* **STATED PROBLEM**
Print exactly the lines from the first one down to the line that contains "35)], M['drive'], .012)", both included, and skip the pictures.

Stored items:

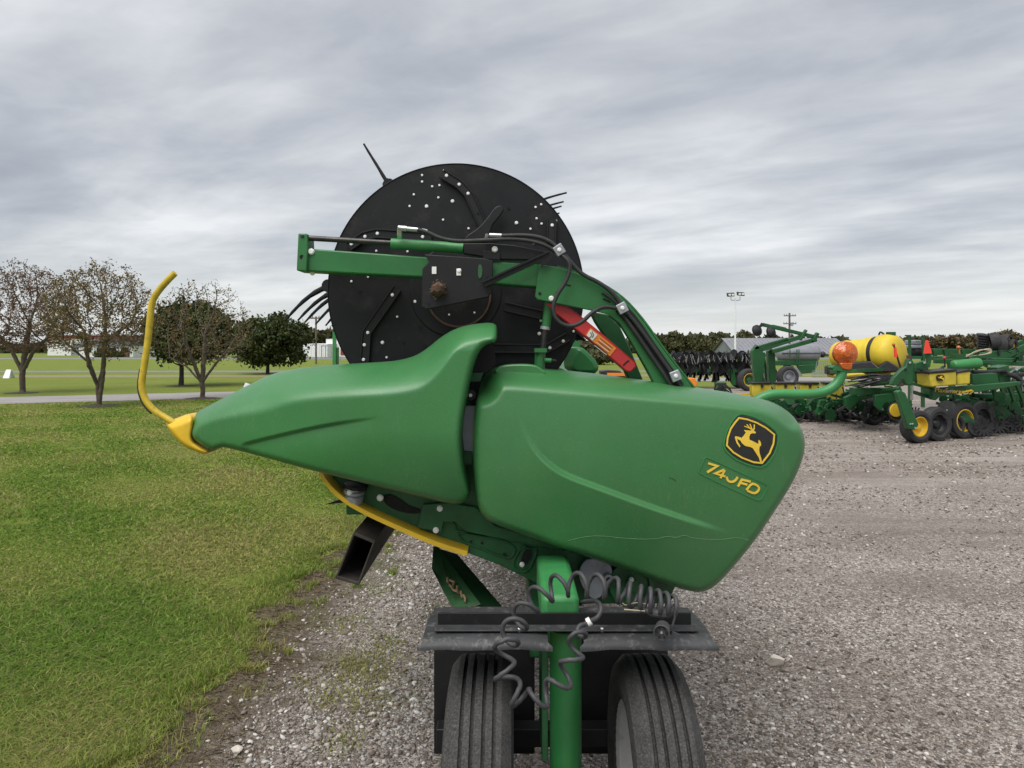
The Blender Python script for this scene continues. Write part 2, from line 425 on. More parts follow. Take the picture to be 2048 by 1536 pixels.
# ------------------------------------------------------------------ setting: ground sheets
def sheet(name, pts, mat, z, kind='structure'):
    me = bpy.data.meshes.new(name); me.from_pydata([(x, y, z) for x, y in pts], [], [tuple(range(len(pts)))])
    finish(me, mat, False); 
    if me.polygons[0].normal.z < 0: me.flip_normals()
    return tag(link(bpy.data.objects.new(name, me)), None, kind=kind)
sheet('ground', [(-900, -60), (900, -60), (900, 1500), (-900, 1500)], M['lawn'], 0)
def edge_x(y): return -1.50+.045*(min(y, 8)-2.7)+.07*math.sin(y*2.3+.6)+.05*math.sin(y*5.7)+.035*math.sin(y*11.3+1)+.022*math.sin(y*23.7)
lp = [(edge_x(y), y) for y in np.arange(-6, 21, .18)]
lp += [(-1.25, 24), (3, 26), (9, 27.5), (16, 28), (30, 30), (60, 34), (60, -6)]
sheet('gravel_lot', lp, M['gravel'], .004)
sheet('gravel_drive', [(-70, 9.5), (-14, 19.3), (-9, 21.4), (-1.3, 23.2), (4, 24.4), (4, 30.5), (-1.3, 28), (-9.5, 24.6), (-15.5, 21.9), (-70, 12.5)], M['drive'], .008)
sheet('road', [(-160, 40.5), (60, 43.5), (60, 46.3), (-160, 43.2)], M['asphalt'], .006)
sheet('verge', [(-90, 33.5), (20, 37), (20, 39.5), (-90, 36.5)], M['drygrass'], .003)
sheet('far_road', [(-220, 84), (200, 84), (200, 93), (-220, 93)], M['asphalt'], .006)
sheet('service_road', [(8, 31.5), (70, 36), (70, 41), (8, 35)], M['drive'], .012)

# ------------------------------------------------------------------ trees
def colonize(seed, trunks, attr, step, kill, infl, iters=140):
    rg = np.random.default_rng(seed)
    nodes = [np.array(trunks[0][0], float)]; par = [-1]
    for t in trunks:                          # each trunk: polyline, first point shared
        prev = 0
        for a, b in zip(t[:-1], t[1:]):
            a = np.array(a, float); b = np.array(b, float); n = max(1, int(np.linalg.norm(b-a)/step))
            for k in range(1, n+1):
                nodes.append(a+(b-a)*k/n+rg.normal(0, step*.07, 3)); par.append(prev); prev = len(nodes)-1
    A = np.array(attr, float)
    for _ in range(iters):
        if len(A) == 0: break
        Nn = np.array(nodes)
        d = np.linalg.norm(A[:, None, :]-Nn[None], axis=2); j = d.argmin(1); dm = d[np.arange(len(A)), j]
        ok = dm < infl
        if not ok.any(): break
        new = {}
        for i in np.where(ok)[0]:
            v = (A[i]-Nn[j[i]])/max(dm[i], 1e-6); new.setdefault(j[i], []).append(v)
        for k, vs in new.items():
            v = np.sum(vs, 0)+rg.normal(0, .35, 3); v /= max(np.linalg.norm(v), 1e-6)
            nodes.append(Nn[k]+v*step); par.append(k)
        Nn = np.array(nodes); d = np.linalg.norm(A[:, None, :]-Nn[None, -400:], axis=2).min(1); A = A[d > kill]
        if len(nodes) > 5200: break
    return np.array(nodes), np.array(par)
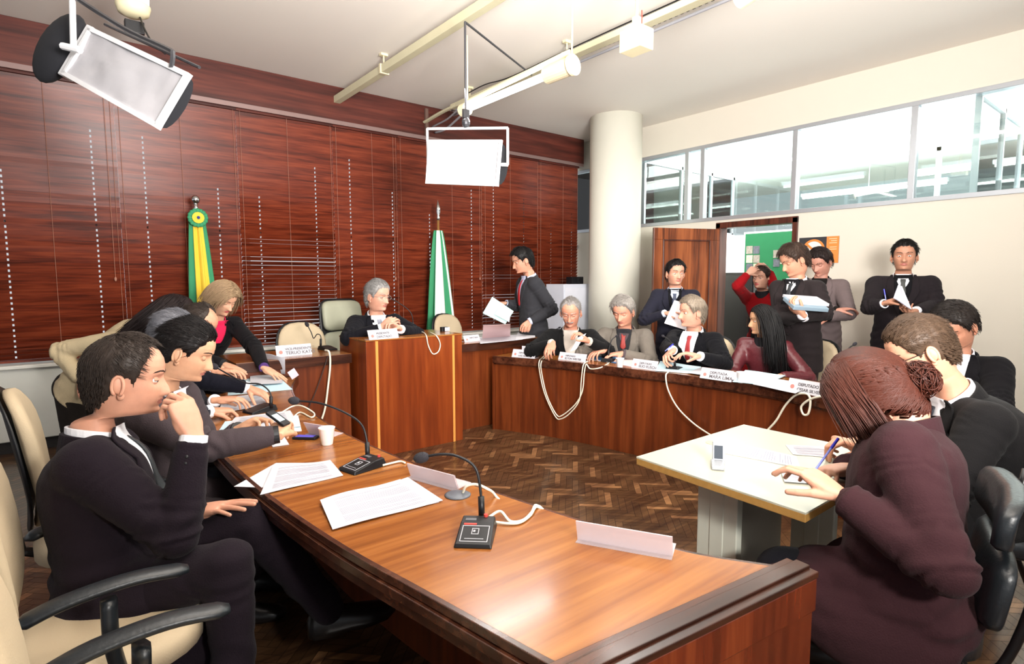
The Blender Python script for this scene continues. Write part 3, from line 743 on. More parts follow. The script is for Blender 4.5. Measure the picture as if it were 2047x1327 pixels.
office_chair('beige chair of the man on his phone at the curved desk', (.12, 2.70, 0), FACEX)
def black_chair(lab, loc, rz):
    t = thing('padded_chair', lab, 'chair', loc, rz, None)
    mb = MB(); rs = []
    for s_, z in ((.92, .40), (1, .41), (1, .45), (.96, .47), (.02, .475)):
        rs.append([((abs(cos(a))**.5)*np.sign(cos(a))*.235*s_, (abs(sin(a))**.5)*np.sign(sin(a))*.225*s_, z) for a in np.linspace(0, 2*pi, 28, endpoint=False)])
    mb.rings(rs).build('seat', LEATH, t, smooth=True, local=True)
    mb = MB(); round_back(mb, .46, .20, .05, .50, pw=5, y0=-.25, curve=-.0, tilt=.15); round_back(mb, .46, .13, .05, .72, pw=5, y0=-.285, tilt=.15)
    mb.build('backrest', LEATH, t, smooth=True, local=True)
    fr = MB()
    for sg in (-1, 1):
        fr.tube(poly_smooth([(sg*.22, .20, 0.012), (sg*.22, .19, .38), (sg*.22, .0, .40), (sg*.22, -.2, .40), (sg*.22, -.27, .5), (sg*.22, -.33, .84)], 5), .012, 8)
        fr.tube([(sg*.22, -.12, .40), (sg*.23, -.28, .012)], .012, 8)
    fr.build('tubular_frame', mat('black_tube', (20, 20, 22), .3, .3), t, smooth=True, local=True)
    for sg in (-1, 1):
        for z, y in ((.72, -.31), (.60, -.295)): MB().tube([(sg*.215, y, z), (sg*.26, y-.01, z)], .010, 8).build('bolt', CHROME, t, local=True)
    return t



# ------------------------------------------------------------------ things on the desks
def microphone(lab, base, rz, path, grp=None, bh=.032, headr=.017, detail=False):
    """base: 3D point at desk top, path: list of 3D neck points ending at the capsule"""
    t = thing('desk_microphone', lab, 'microphone', base, rz, grp)
    b = MB(); w, l = .052, .075
    b.add([(-w, -l, 0), (w, -l, 0), (w, l, 0), (-w, l, 0), (-w*.92, -l*.95, .012), (w*.92, -l*.95, .012), (w*.88, l*.9, bh), (-w*.88, l*.9, bh), (w*.9, l*.3, bh*.95), (-w*.9, l*.3, bh*.95)],
          [(3, 2, 1, 0), (0, 1, 5, 4), (4, 5, 8, 9), (9, 8, 6, 7), (2, 3, 7, 6), (1, 2, 6, 8, 5), (3, 0, 4, 9, 7)])
    b.build('base', BLACKP, t, local=True, bevel=.003)
    if detail:
        sl = (bh*.95-.012)/(l*1.25); z_ = lambda y: .0128+(y+l*.95)*sl
        f = MB()
        for (x0, x1, y0, y1) in ((-.038, .038, -.062, -.060), (-.038, .038, .006, .008), (-.038, -.036, -.062, .008), (.036, .038, -.062, .008), (-.010, .010, -.030, -.028), (-.010, .010, -.006, -.004), (-.010, -.008, -.03, -.004), (.008, .010, -.03, -.004), (-.026, .026, -.050, -.0485), (-.006, .0, -.02, -.012)):
            f.add([(x0, y0, z_(y0)), (x1, y0, z_(y0)), (x1, y1, z_(y1)), (x0, y1, z_(y1)), (x0, y0, z_(y0)-.002), (x1, y0, z_(y0)-.002), (x1, y1, z_(y1)-.002), (x0, y1, z_(y1)-.002)], [(0, 1, 2, 3), (4, 7, 6, 5), (0, 4, 5, 1), (1, 5, 6, 2), (2, 6, 7, 3), (3, 7, 4, 0)])
        f.build('printed_outline', mat('pale_print', (170, 170, 176), .6, var=0), t, local=True)
        MB().box((-.018, .014, z_(.014)), (.036, .008, .002)).build('red_mark', REDM, t, local=True)
        MB().lathe([(.006, 0), (.006, .01)], (.02, .062, bh*.9), 12).build('talk_button', REDM, t, local=True)
        MB().box((-.02, .04, bh*.97), (.03, .014, .003)).build('switch', mat('grey_switch', (90, 90, 94), .5), t, local=True)
    P = poly_smooth([np.array(p) for p in path], 6)
    nk = MB().tube(P, .0042, 8); nk.build('gooseneck', BLACKP, t, smooth=True)
    MB().tube([P[0]-np.array((0, 0, .01)), P[0]+(P[1]-P[0])/np.linalg.norm(P[1]-P[0])*.055], .0095, 12).build('neck_collar', BLACKP, t, smooth=True)
    d = P[-1]-P[-2]; d /= np.linalg.norm(d)
    Q = [P[-1]+d*k*headr for k in (-1.1, -.9, -.4, .3, 1.0, 1.5, 1.75)]
    MB().tube(Q, [headr*k for k in (.35, .6, .9, 1.0, .85, .5, .12)], 14).build('foam_capsule', mat('foam_black', (38, 36, 42), .95, bump=.4, bscale=300), t, smooth=True)
    return t
bp = Zp(952, 1072, DESK_Z)
dep = (bp-CO)@CF
def px(pts, d0, d1=None):
    d1 = d0 if d1 is None else d1; k = len(pts)
    return [D(x, y, d0+(d1-d0)*i/max(1, k-1)) for i, (x, y) in enumerate(pts)]
A1 = Zp(965, 1040, DESK_Z); dA = (A1-CO)@CF
microphone('black gooseneck microphone nearest the camera, bent over the blank name stand', bp, -.75, px([(963, 1030), (961, 985), (950, 935), (915, 912), (880, 908), (845, 914)], dA-.01, dA+.02), detail=True)
B0 = Zp(725, 935, DESK_Z); A2 = Zp(737, 920, DESK_Z); dB = (A2-CO)@CF
microphone('black gooseneck microphone on the near desk, its foam head by the second seated man', B0, -1.35, px([(735, 912), (733, 880), (722, 848), (690, 825), (640, 806), (590, 801)], dB, dB+.05), detail=True)
C0 = Zp(520, 822, DESK_Z); dC = (C0-CO)@CF
microphone('black gooseneck microphone beside the papers of the man writing', C0, -1.3, px([(542, 812), (540, 785), (520, 768), (490, 765), (460, 750), (430, 733)], dC, dC))
V0 = Zp(655, 699, VH)+np.array((0, .0, 0)); dV = (V0-CO)@CF
microphone('black microphone with a crooked neck on the left side desk', V0, .2, px([(641, 690), (641, 672), (634, 668), (627, 676), (622, 664), (614, 649)], dV, dV))
L0 = Zp(818, 662, LH); dL = (L0-CO)@CF
microphone('black microphone on the presiding desk beside clasped hands', L0, .3, px([(826, 656), (824, 632), (815, 618), (795, 604), (780, 596), (772, 592)], dL, dL-.05), headr=.010)
def rdesk_pt(x, y): return Zp(x, y, DESK_Z)
for (x, y, rz, lab, pts) in ((1092, 708, 2.2, 'low black microphone in front of the man with a moustache', [(1090, 703), (1090, 690), (1100, 668), (1108, 660), (1118, 655)]),
                         (1217, 722, 2.0, 'black microphone in front of the man in the grey blazer', [(1217, 714), (1217, 700), (1222, 682), (1226, 676), (1232, 672)]),
                         (1348, 738, 1.9, 'tall black microphone in front of the man with the pen', [(1349, 732), (1349, 710), (1345, 690), (1336, 678), (1326, 672)])):
    b0 = rdesk_pt(x, y); dd = (b0-CO)@CF
    microphone(lab, b0, rz, px(pts, dd, dd), headr=.010)
b0 = rdesk_pt(1668, 762); dd = (b0-CO)@CF
microphone('black microphone with its foam head against the bare wall, beyond the red hair', b0, 1.6, px([(1672, 752), (1680, 722), (1695, 698), (1708, 688)], dd, dd), headr=.012)

# cables
def cable(lab, pts, r=.004, m=None, name='microphone_cable'):
    return tag(MB().tube(poly_smooth(pts, 8), r, 6).build(name, m or CABLE, smooth=True), lab, 'cable')
# near desk cables run from mic to inner edge and through the port
g = Zp(915, 990, DESK_Z)
t = thing('cable_port', 'round grey cable port set in the desk between the two name stands', 'cable port', g)
MB().lathe([(.0, 0), (.042, 0), (.044, .003), (.036, .006), (.0, .006)], g, 28).build('port_ring', mat('port_grey', (88, 92, 100), .35), t, smooth=True)
Zd = DESK_Z+.006
def dz(x, y, z=Zd): return Zp(x, y, z)
def drop(p): return [np.array((p[0]+.015, p[1], .66)), np.array((p[0]+.018, p[1], .4)), np.array((p[0]+.016, p[1]-.01, .02))]
cable('white twin cable looping out of the grey port over the desk edge', [dz(925, 985), dz(932, 972, .74), dz(950, 968, .75), dz(972, 976, .745), dz(990, 990), *drop(dz(1000, 1002))], .0045)
cable('white cable curling from the nearest microphone to the desk edge', [dz(978, 1033), dz(1000, 1022, .725), dz(1020, 1042), dz(1045, 1040), dz(1062, 1025), dz(1072, 1010), *drop(dz(1082, 1012))], .0045)
cable('second white cable strand beside the nearest microphone', [dz(982, 1042), dz(1015, 1046), dz(1040, 1044), dz(1060, 1030), dz(1074, 1013), *drop(dz(1088, 1016))], .004)
cable('short white cable behind the second microphone', [dz(765, 930), dz(785, 925), dz(800, 922), dz(810, 925)], .004)
cable('white looped cable behind the foam microphone head', [dz(560, 826), dz(585, 812, .73), dz(605, 812, .74), dz(628, 826, .72), dz(622, 834), dz(600, 824), dz(585, 835)], .004)
yv = 4.335
cable('thick white cable falling down the left side desk', [Yp(650, 700, yv+.04), Yp(658, 704, yv-.02), Yp(660, 730, yv-.02), Yp(656, 770, yv-.02), Yp(650, 815, yv-.02), Yp(640, 848, yv-.02), Yp(636, 870, yv-.02)], .008)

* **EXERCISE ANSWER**
The Blender Python script for this scene continues. Write part 2, from line 425 on. More parts follow. Take the picture to be 2048 by 1536 pixels.
# ------------------------------------------------------------------ setting: ground sheets
def sheet(name, pts, mat, z, kind='structure'):
    me = bpy.data.meshes.new(name); me.from_pydata([(x, y, z) for x, y in pts], [], [tuple(range(len(pts)))])
    finish(me, mat, False); 
    if me.polygons[0].normal.z < 0: me.flip_normals()
    return tag(link(bpy.data.objects.new(name, me)), None, kind=kind)
sheet('ground', [(-900, -60), (900, -60), (900, 1500), (-900, 1500)], M['lawn'], 0)
def edge_x(y): return -1.50+.045*(min(y, 8)-2.7)+.07*math.sin(y*2.3+.6)+.05*math.sin(y*5.7)+.035*math.sin(y*11.3+1)+.022*math.sin(y*23.7)
lp = [(edge_x(y), y) for y in np.arange(-6, 21, .18)]
lp += [(-1.25, 24), (3, 26), (9, 27.5), (16, 28), (30, 30), (60, 34), (60, -6)]
sheet('gravel_lot', lp, M['gravel'], .004)
sheet('gravel_drive', [(-70, 9.5), (-14, 19.3), (-9, 21.4), (-1.3, 23.2), (4, 24.4), (4, 30.5), (-1.3, 28), (-9.5, 24.6), (-15.5, 21.9), (-70, 12.5)], M['drive'], .008)
sheet('road', [(-160, 40.5), (60, 43.5), (60, 46.3), (-160, 43.2)], M['asphalt'], .006)
sheet('verge', [(-90, 33.5), (20, 37), (20, 39.5), (-90, 36.5)], M['drygrass'], .003)
sheet('far_road', [(-220, 84), (200, 84), (200, 93), (-220, 93)], M['asphalt'], .006)
sheet('service_road', [(8, 31.5), (70, 36), (70, 41), (8, 35)], M['drive'], .012)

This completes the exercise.